The American solution to this was -according to the article - to silently kill the civilian.
Such an action would be a murder for a German and was completely unacceptable (keep in mind what I wrote about Innere Führung). The KSK has a rather dubious reputation in Germany due to its secrecy and is suspected of not sticking to Innere Führung well enough, but maybe it is much better than its reputation in this regard.

The other memorable part of the story was that the KSK was increasingly oriented towards assassination missions in its training - soldiers who experienced this and were to be deployed to Afghanistan expressed their concern about this through the author of the article.

That was mosaic piece three: The expectations for the KSK in OEF-A might have been illegal and contrary to Bundeswehr tradition/rules.

I mentioned before that the 'beer+cowards' interpretation is pretty obviously too primitive and only a speculation anyway.

No I've got another speculation, one that's as unproven but at least more interesting and fitting well to the leaks:
The OEF-A mission requirements were too "dirty", too "illegal" for the Bundeswehr. The Bundeswehr was built up as the shield of a democratic state that insisted on legal constraints and good ethics of its heavily-armed soldiers.
It was and is as such more advanced, more founded on legality and ethics than allied fores, and incorporating lessons that other forces didn't incorporate.
The KSK was probably both competent and willing to fight against AQ and Taliban as done early on in OEF-A, but not willing to deviate from the Bundeswehr's ethics and legal mandate.

Maybe my speculation is correct; I would be pleasantly surprised. The war in Afghanistan is not very important to our security (probably even detrimental to it) and irrelevant to our sovereignty. It's not worth to give up our values for it, and as Jon Stewart said:
"If you don't stick to your values when they're being tested, they're not values; they're hobbies."
He's a comedian, I know. I like his show.

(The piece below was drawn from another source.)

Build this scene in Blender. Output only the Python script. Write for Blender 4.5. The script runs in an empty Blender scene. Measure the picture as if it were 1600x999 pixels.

Again; this is just a speculation.
It's a more believable one than the primitive nation bashers' speculation, though.

Sven Ortmann


  1. "Inner guiding" and "citizen in uniform" look really precious concepts to develope a soldier's moral compass. Of course, tense or gray situations, can test (or stretch) them hardly...
    But I'd prefer living in a country where these concepts are at least taught and generally accepted!

  2. SecDef Schmidt fired a general in 1969 after this general had criticized Innere Führung as something that should be removed. Schmidt became later one of the most respected chancellors and elder statesmen of Germany.

    Innere Führung has been under near-constant pressure of those who believe it's an obstacle to esprit du corps, warrior spirit and military effectiveness. It was widely understood among senior officers as a temporary concession to the social democrats till the 60's.

    It's not easy to hold it up, and has never fully convinced all officers, but it's pretty much the bond to our society and a condition for civilian majority support for the Bundeswehr.

  3. There were enough transgressions when I was a conscript, but in essence this concept is important to remain intact as a human being. One should perhaps look at the moral and health burden of soldiers who are commanded to do unethical work and obey.